W Power 2024

RBI places private lender Yes Bank under Moratorium

The move is seen as a measure to stop the bank from collapsing and to instil faith in the banking system. However, investors are worried; Yes Bank shares have fallen almost 90% since August 2018

Salil Panchal
Published: Mar 5, 2020 11:38:54 PM IST
Updated: Mar 6, 2020 12:14:58 AM IST

RBI places private lender Yes Bank under MoratoriumImage: Francis Mascarenhas/ Reuters

The Reserve Bank of India, late on Thursday, in consultation with the central government, placed troubled private sector lender Yes Bank under a 'moratorium', in a move seen to safeguard the interest of the bank’s depositors and the overall banking system. This could bring to an end the constant overhang of uncertainty that investors and shareholders had over the governance and financial health of Yes Bank's books.
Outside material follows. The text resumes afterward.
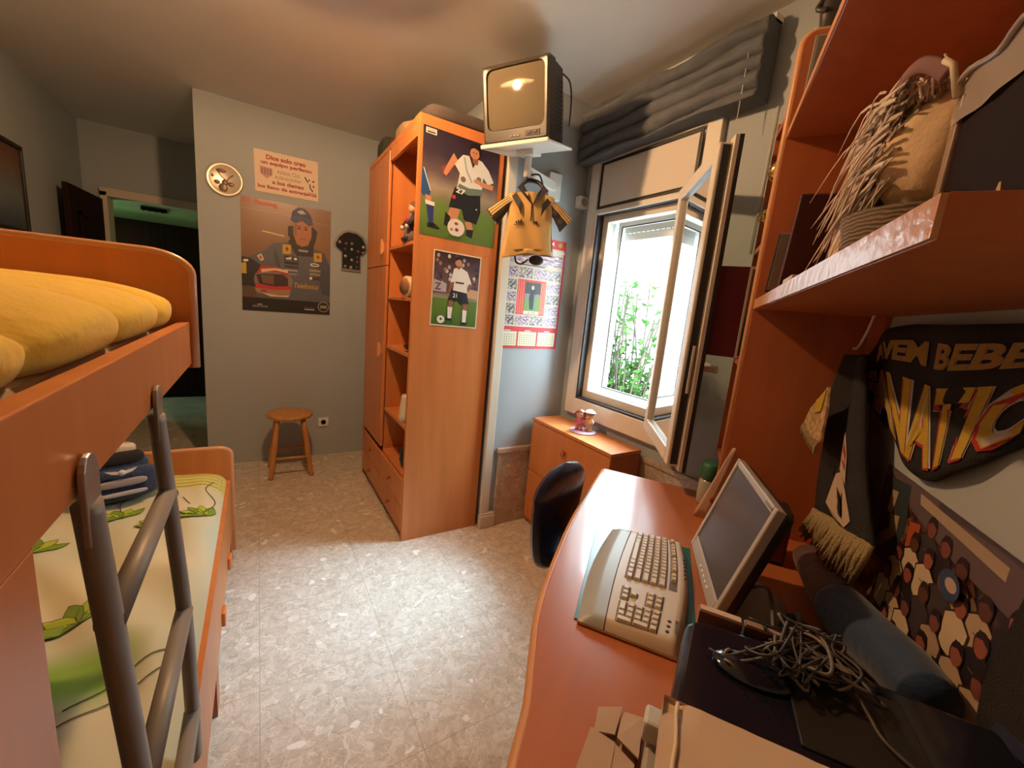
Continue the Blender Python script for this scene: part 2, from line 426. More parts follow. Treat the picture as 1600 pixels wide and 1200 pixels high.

As part of the move, the regulator has capped depositor withdrawals at Rs 50,000 till April 3. It has also superseded the existing board of Yes Bank.

While the RBI will put together a plan for Yes Bank’s reconstruction or amalgamation, it could continue to face further downgrades from credit ratings agencies, until a firm bailout plan is in place.

On Thursday night, immediately after the news, Yes Bank's net-banking platform came under pressure. Investors who tried to transfer sums to another bank through the IMPS/NEFT schemes were met with messages such as: “Due to heavy traffic on our NetBanking, we are temporarily unable to process your request. Please try again later or use Yes Mobile App to carry out your transaction".

RBI’s latest move reflects a lack of confidence in the current leadership at Yes Bank for a credible revival plan to infuse fresh capital into the bank. There are also unconfirmed reports that India’s largest lender, State Bank of India (SBI), will pick up stake in Yes Bank alongside state-led insurer LIC​, to help repose faith in the bank.

Investors lose confidence
Yes Bank has over the past near two years seen a complete loss of confidence from the investor community, both in India and overseas. The problems for the bank emerged publicly after the RBI denied an extension to its founder-promoter Rana Kapoor beyond January 31, 2019. The RBI had highlighted “serious lapses” in corporate governance and “poor compliance culture” during his tenure.

Kapoor has since sold his stake in the bank and several of his well-known loyalists have left the bank. Deutsche Bank’s India head Ravneet Gill took charge as Yes Bank CEO on March 1, 2019. Since then, though the bank raised a small amount of fresh capital, it was unable to instil confidence in the regulator that investors were willing to pump in $2 billion in fund raising.

All of this led to the bank’s market value eroding; its stock has fallen 90 percent to Rs 36.8 at the BSE on Thursday, from a level of Rs 394 on August 20, 2018.

The RBI said on Thursday that it was in constant dialogue with Yes Bank to find ways to strengthen its balance sheet and liquidity. But while a string of investors and private equity firms explored opportunities to invest with the bank, none eventually did so. The bank was facing a regular outflow of capital, the RBI said.

Moratorium: A good option
Analysts Forbes India spoke to welcomed the RBI’s moratorium move for Yes Bank. “This was very important. If they had allowed the bank to function the way it was doing (and there were various reports of SBI or others picking up a stake), it could have led to large corporates pulling out deposits from the bank,” a banking analyst with a local brokerage said, requesting anonymity. This would have snowballed into a bank run, as retail depositors would have got more jittery.

The RBI, in its Thursday note, has urged investors not to panic. But investors who Forbes India spoke to are concerned. Chartered accountant Harish Vaidya (name changed), who has a savings bank account at Yes Bank, says, “I had been following what was going on at the bank. Luckily, I recently opened another account elsewhere. I am going to run into trouble for I do need a larger sum [than Rs 50,000] in cash. I will have no option but to borrow from my family.”

Another customer, Kishore Deosthale, says, ”I am not sure what will happen to my home loan through an ECS or even my credit card points. I hope the bank is transparent enough to inform us.”